• **REQUIREMENTS**: Quote the material below exactly as written, from the first line to the line that holds "COL = SC.collection", endpoints included.

• **DATA PROVIDED**:
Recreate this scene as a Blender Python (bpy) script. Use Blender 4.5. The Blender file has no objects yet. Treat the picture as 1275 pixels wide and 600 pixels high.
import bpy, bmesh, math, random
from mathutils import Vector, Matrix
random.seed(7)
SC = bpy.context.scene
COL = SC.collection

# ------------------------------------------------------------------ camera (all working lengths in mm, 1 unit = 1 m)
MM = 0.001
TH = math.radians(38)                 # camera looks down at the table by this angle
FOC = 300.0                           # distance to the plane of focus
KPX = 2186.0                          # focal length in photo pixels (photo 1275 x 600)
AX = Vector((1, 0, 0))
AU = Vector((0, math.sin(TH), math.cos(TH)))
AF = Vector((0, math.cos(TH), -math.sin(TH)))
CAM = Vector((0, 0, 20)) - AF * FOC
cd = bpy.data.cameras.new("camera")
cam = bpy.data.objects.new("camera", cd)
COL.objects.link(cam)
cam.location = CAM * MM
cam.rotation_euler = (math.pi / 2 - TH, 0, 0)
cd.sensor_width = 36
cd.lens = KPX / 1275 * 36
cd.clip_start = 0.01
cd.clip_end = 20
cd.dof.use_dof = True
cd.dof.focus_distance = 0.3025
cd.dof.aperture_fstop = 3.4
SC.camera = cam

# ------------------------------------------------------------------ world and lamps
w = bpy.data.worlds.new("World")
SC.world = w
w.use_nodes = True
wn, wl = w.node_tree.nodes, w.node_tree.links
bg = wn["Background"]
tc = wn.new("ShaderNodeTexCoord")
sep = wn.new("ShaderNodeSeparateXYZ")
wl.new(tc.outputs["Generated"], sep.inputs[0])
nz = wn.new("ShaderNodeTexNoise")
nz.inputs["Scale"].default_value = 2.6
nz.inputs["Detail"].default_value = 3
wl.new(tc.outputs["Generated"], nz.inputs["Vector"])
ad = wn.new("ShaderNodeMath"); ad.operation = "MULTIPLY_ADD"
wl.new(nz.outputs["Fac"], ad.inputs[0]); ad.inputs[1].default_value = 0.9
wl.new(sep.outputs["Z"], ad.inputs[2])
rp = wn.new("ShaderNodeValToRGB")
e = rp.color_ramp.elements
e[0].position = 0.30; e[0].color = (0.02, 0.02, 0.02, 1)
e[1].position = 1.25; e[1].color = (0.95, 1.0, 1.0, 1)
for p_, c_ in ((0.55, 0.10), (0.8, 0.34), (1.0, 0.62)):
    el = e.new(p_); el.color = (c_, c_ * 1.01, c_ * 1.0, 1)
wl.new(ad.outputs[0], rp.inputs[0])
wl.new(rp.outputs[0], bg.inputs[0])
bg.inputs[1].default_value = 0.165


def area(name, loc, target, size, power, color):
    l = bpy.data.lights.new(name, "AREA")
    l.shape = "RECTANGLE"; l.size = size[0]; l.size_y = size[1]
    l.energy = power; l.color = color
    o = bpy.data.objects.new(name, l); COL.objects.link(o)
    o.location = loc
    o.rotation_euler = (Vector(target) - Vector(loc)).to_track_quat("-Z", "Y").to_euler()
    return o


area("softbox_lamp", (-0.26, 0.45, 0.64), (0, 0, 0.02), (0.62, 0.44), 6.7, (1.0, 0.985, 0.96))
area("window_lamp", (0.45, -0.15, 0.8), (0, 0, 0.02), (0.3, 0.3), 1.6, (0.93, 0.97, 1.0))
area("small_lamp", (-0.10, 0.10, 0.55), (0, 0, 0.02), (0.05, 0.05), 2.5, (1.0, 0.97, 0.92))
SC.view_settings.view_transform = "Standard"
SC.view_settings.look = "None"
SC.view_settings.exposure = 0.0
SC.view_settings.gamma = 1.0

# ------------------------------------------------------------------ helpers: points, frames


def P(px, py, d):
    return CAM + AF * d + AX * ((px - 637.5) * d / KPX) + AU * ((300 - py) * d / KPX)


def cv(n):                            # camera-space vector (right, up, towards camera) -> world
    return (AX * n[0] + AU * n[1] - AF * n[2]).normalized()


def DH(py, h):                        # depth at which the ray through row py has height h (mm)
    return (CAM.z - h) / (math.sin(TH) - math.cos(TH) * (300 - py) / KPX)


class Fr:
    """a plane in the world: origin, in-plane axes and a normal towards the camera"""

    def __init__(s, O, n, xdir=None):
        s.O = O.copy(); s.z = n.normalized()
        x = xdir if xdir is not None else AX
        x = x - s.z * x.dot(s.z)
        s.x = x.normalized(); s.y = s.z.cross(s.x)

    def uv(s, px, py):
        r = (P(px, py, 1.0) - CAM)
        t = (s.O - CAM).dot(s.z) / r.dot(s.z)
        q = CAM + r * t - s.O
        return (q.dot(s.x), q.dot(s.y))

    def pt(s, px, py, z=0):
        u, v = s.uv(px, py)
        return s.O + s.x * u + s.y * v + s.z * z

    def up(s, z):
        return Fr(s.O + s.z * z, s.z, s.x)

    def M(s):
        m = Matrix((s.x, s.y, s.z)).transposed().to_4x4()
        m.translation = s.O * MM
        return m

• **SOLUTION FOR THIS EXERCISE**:
Recreate this scene as a Blender Python (bpy) script. Use Blender 4.5. The Blender file has no objects yet. Treat the picture as 1275 pixels wide and 600 pixels high.
import bpy, bmesh, math, random
from mathutils import Vector, Matrix
random.seed(7)
SC = bpy.context.scene
COL = SC.collection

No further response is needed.